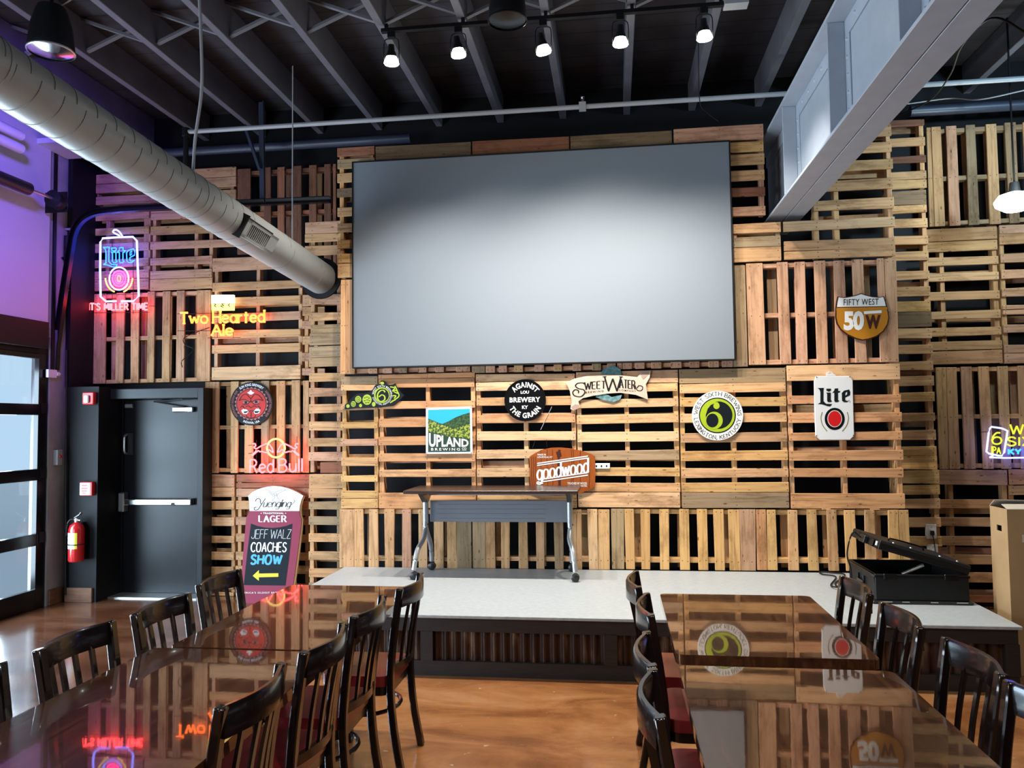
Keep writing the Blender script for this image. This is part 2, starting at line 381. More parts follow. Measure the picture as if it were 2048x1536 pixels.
# ------------------------------------------------------------------ mesh builder
class MB:
    """collects faces and links them as ONE mesh object"""
    def __init__(s): s.v = []; s.f = []; s.m = []
    def add(s, verts, faces, mi=0):
        o = len(s.v); s.v += [tuple(p) for p in verts]
        for f in faces: s.f.append([i + o for i in f]); s.m.append(mi)
        return s
    def box(s, a, b, mi=0):
        x0, y0, z0 = a; x1, y1, z1 = b
        return s.add([(x0, y0, z0), (x1, y0, z0), (x1, y1, z0), (x0, y1, z0), (x0, y0, z1), (x1, y0, z1), (x1, y1, z1), (x0, y1, z1)],
                     [(0, 3, 2, 1), (4, 5, 6, 7), (0, 1, 5, 4), (1, 2, 6, 5), (2, 3, 7, 6), (3, 0, 4, 7)], mi)
    def bbox(s, c, size, mi=0):
        return s.box([c[i] - size[i] / 2 for i in range(3)], [c[i] + size[i] / 2 for i in range(3)], mi)
    def hexa(s, p, mi=0):   # eight corners: four of one end, four of the other
        return s.add(p, [(0, 3, 2, 1), (4, 5, 6, 7), (0, 1, 5, 4), (1, 2, 6, 5), (2, 3, 7, 6), (3, 0, 4, 7)], mi)
    def sweep(s, pts, prof, mi=0, up=(0, 0, 1), closed=False, caps=True, scale=None):
        """prof: 2D outline (side, up) carried along pts"""
        pts = [Vector(p) for p in pts]; n = len(pts); k = len(prof); up = Vector(up)
        rings = []
        for i, p in enumerate(pts):
            a = pts[(i - 1) % n] if (closed or i > 0) else p
            b = pts[(i + 1) % n] if (closed or i < n - 1) else p
            t = (b - a).normalized()
            u = up if abs(t.dot(up)) < 0.95 else Vector((1, 0, 0)) if abs(t.x) < 0.9 else Vector((0, 1, 0))
            sd = t.cross(u).normalized(); uu = sd.cross(t).normalized()
            sc = scale[i] if scale else 1.0
            rings.append([p + sd * (q[0] * sc) + uu * (q[1] * sc) for q in prof])
        V = [q for r in rings for q in r]; F = []
        for i in range(n if closed else n - 1):
            j = (i + 1) % n
            for q in range(k):
                w = (q + 1) % k
                F.append((i * k + q, i * k + w, j * k + w, j * k + q))
        if caps and not closed:
            F.append(tuple(reversed(range(k)))); F.append(tuple((n - 1) * k + q for q in range(k)))
        return s.add(V, F, mi)
    def tube(s, pts, r, n=8, mi=0, closed=False, scale=None):
        return s.sweep(pts, [(r * math.cos(2 * PI * i / n), r * math.sin(2 * PI * i / n)) for i in range(n)], mi, closed=closed, scale=scale)
    def lathe(s, prof, c=(0, 0, 0), n=24, mi=0, axis='z'):
        """prof: list of (radius, height)"""
        V = []; F = []; k = len(prof)
        for i in range(n):
            a = 2 * PI * i / n
            for r, h in prof:
                p = (r * math.cos(a), r * math.sin(a), h)
                if axis == 'y': p = (p[0], p[2], p[1])
                if axis == 'x': p = (p[2], p[0], p[1])
                V.append((p[0] + c[0], p[1] + c[1], p[2] + c[2]))
        for i in range(n):
            j = (i + 1) % n
            for q in range(k - 1): F.append((i * k + q, j * k + q, j * k + q + 1, i * k + q + 1))
        s.add(V, F, mi)
        return s
    def prism(s, outer, holes, fmap, off0, off1, mi=0):
        """2D outline (with holes) mapped by fmap(x, y, offset) and given thickness"""
        loops = [outer] + list(holes or [])
        flat = [p for l in loops for p in l]
        tris = tessellate_polygon([[Vector((p[0], p[1], 0)) for p in l] for l in loops])
        n = len(flat)
        if off0 == off1:
            return s.add([fmap(p[0], p[1], off0) for p in flat], [tuple(t) for t in tris], mi)
        V = [fmap(p[0], p[1], off0) for p in flat] + [fmap(p[0], p[1], off1) for p in flat]
        F = [tuple(t) for t in tris] + [tuple(i + n for i in reversed(t)) for t in tris]
        o = 0
        for l in loops:
            for i in range(len(l)):
                j = (i + 1) % len(l)
                F.append((o + i, o + j, o + j + n, o + i + n))
            o += len(l)
        return s.add(V, F, mi)
    def build(s, name, mats, parent=None, smooth=False, bevel=0.0, origin=None, seg=1):
        if not isinstance(mats, (list, tuple)): mats = [mats]
        mats = [M[x] if isinstance(x, str) else x for x in mats]
        me = bpy.data.meshes.new(name)
        org = Vector(origin) if origin is not None else Vector((0, 0, 0))
        me.from_pydata([tuple(Vector(p) - org) for p in s.v], [], s.f)
        for x in mats: me.materials.append(x)
        for p, mi in zip(me.polygons, s.m): p.material_index = mi
        bm = bmesh.new(); bm.from_mesh(me)
        bmesh.ops.remove_doubles(bm, verts=bm.verts, dist=1e-6)
        bmesh.ops.recalc_face_normals(bm, faces=bm.faces)
        if bevel > 0:
            ed = [e for e in bm.edges if len(e.link_faces) == 2 and e.calc_face_angle(0) > 0.6]
            bmesh.ops.bevel(bm, geom=ed, offset=bevel, segments=seg, affect='EDGES', clamp_overlap=True)
        if smooth:
            for fc in bm.faces: fc.smooth = True
            for e in bm.edges:
                if len(e.link_faces) == 2 and e.calc_face_angle(0) > 0.7: e.smooth = False
        bm.to_mesh(me); bm.free()
        o = bpy.data.objects.new(name, me); COL.objects.link(o)
        o.location = org
        if parent: o.parent = parent
        return o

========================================

*Set task*
Every line of the data above should be quoted exactly. Omit the pictures.

*Full solution*
Keep writing the Blender script for this image. This is part 2, starting at line 381. More parts follow. Measure the picture as if it were 2048x1536 pixels.
# ------------------------------------------------------------------ mesh builder
class MB:
    """collects faces and links them as ONE mesh object"""
    def __init__(s): s.v = []; s.f = []; s.m = []
    def add(s, verts, faces, mi=0):
        o = len(s.v); s.v += [tuple(p) for p in verts]
        for f in faces: s.f.append([i + o for i in f]); s.m.append(mi)
        return s
    def box(s, a, b, mi=0):
        x0, y0, z0 = a; x1, y1, z1 = b
        return s.add([(x0, y0, z0), (x1, y0, z0), (x1, y1, z0), (x0, y1, z0), (x0, y0, z1), (x1, y0, z1), (x1, y1, z1), (x0, y1, z1)],
                     [(0, 3, 2, 1), (4, 5, 6, 7), (0, 1, 5, 4), (1, 2, 6, 5), (2, 3, 7, 6), (3, 0, 4, 7)], mi)
    def bbox(s, c, size, mi=0):
        return s.box([c[i] - size[i] / 2 for i in range(3)], [c[i] + size[i] / 2 for i in range(3)], mi)
    def hexa(s, p, mi=0):   # eight corners: four of one end, four of the other
        return s.add(p, [(0, 3, 2, 1), (4, 5, 6, 7), (0, 1, 5, 4), (1, 2, 6, 5), (2, 3, 7, 6), (3, 0, 4, 7)], mi)
    def sweep(s, pts, prof, mi=0, up=(0, 0, 1), closed=False, caps=True, scale=None):
        """prof: 2D outline (side, up) carried along pts"""
        pts = [Vector(p) for p in pts]; n = len(pts); k = len(prof); up = Vector(up)
        rings = []
        for i, p in enumerate(pts):
            a = pts[(i - 1) % n] if (closed or i > 0) else p
            b = pts[(i + 1) % n] if (closed or i < n - 1) else p
            t = (b - a).normalized()
            u = up if abs(t.dot(up)) < 0.95 else Vector((1, 0, 0)) if abs(t.x) < 0.9 else Vector((0, 1, 0))
            sd = t.cross(u).normalized(); uu = sd.cross(t).normalized()
            sc = scale[i] if scale else 1.0
            rings.append([p + sd * (q[0] * sc) + uu * (q[1] * sc) for q in prof])
        V = [q for r in rings for q in r]; F = []
        for i in range(n if closed else n - 1):
            j = (i + 1) % n
            for q in range(k):
                w = (q + 1) % k
                F.append((i * k + q, i * k + w, j * k + w, j * k + q))
        if caps and not closed:
            F.append(tuple(reversed(range(k)))); F.append(tuple((n - 1) * k + q for q in range(k)))
        return s.add(V, F, mi)
    def tube(s, pts, r, n=8, mi=0, closed=False, scale=None):
        return s.sweep(pts, [(r * math.cos(2 * PI * i / n), r * math.sin(2 * PI * i / n)) for i in range(n)], mi, closed=closed, scale=scale)
    def lathe(s, prof, c=(0, 0, 0), n=24, mi=0, axis='z'):
        """prof: list of (radius, height)"""
        V = []; F = []; k = len(prof)
        for i in range(n):
            a = 2 * PI * i / n
            for r, h in prof:
                p = (r * math.cos(a), r * math.sin(a), h)
                if axis == 'y': p = (p[0], p[2], p[1])
                if axis == 'x': p = (p[2], p[0], p[1])
                V.append((p[0] + c[0], p[1] + c[1], p[2] + c[2]))
        for i in range(n):
            j = (i + 1) % n
            for q in range(k - 1): F.append((i * k + q, j * k + q, j * k + q + 1, i * k + q + 1))
        s.add(V, F, mi)
        return s
    def prism(s, outer, holes, fmap, off0, off1, mi=0):
        """2D outline (with holes) mapped by fmap(x, y, offset) and given thickness"""
        loops = [outer] + list(holes or [])
        flat = [p for l in loops for p in l]
        tris = tessellate_polygon([[Vector((p[0], p[1], 0)) for p in l] for l in loops])
        n = len(flat)
        if off0 == off1:
            return s.add([fmap(p[0], p[1], off0) for p in flat], [tuple(t) for t in tris], mi)
        V = [fmap(p[0], p[1], off0) for p in flat] + [fmap(p[0], p[1], off1) for p in flat]
        F = [tuple(t) for t in tris] + [tuple(i + n for i in reversed(t)) for t in tris]
        o = 0
        for l in loops:
            for i in range(len(l)):
                j = (i + 1) % len(l)
                F.append((o + i, o + j, o + j + n, o + i + n))
            o += len(l)
        return s.add(V, F, mi)
    def build(s, name, mats, parent=None, smooth=False, bevel=0.0, origin=None, seg=1):
        if not isinstance(mats, (list, tuple)): mats = [mats]
        mats = [M[x] if isinstance(x, str) else x for x in mats]
        me = bpy.data.meshes.new(name)
        org = Vector(origin) if origin is not None else Vector((0, 0, 0))
        me.from_pydata([tuple(Vector(p) - org) for p in s.v], [], s.f)
        for x in mats: me.materials.append(x)
        for p, mi in zip(me.polygons, s.m): p.material_index = mi
        bm = bmesh.new(); bm.from_mesh(me)
        bmesh.ops.remove_doubles(bm, verts=bm.verts, dist=1e-6)
        bmesh.ops.recalc_face_normals(bm, faces=bm.faces)
        if bevel > 0:
            ed = [e for e in bm.edges if len(e.link_faces) == 2 and e.calc_face_angle(0) > 0.6]
            bmesh.ops.bevel(bm, geom=ed, offset=bevel, segments=seg, affect='EDGES', clamp_overlap=True)
        if smooth:
            for fc in bm.faces: fc.smooth = True
            for e in bm.edges:
                if len(e.link_faces) == 2 and e.calc_face_angle(0) > 0.7: e.smooth = False
        bm.to_mesh(me); bm.free()
        o = bpy.data.objects.new(name, me); COL.objects.link(o)
        o.location = org
        if parent: o.parent = parent
        return o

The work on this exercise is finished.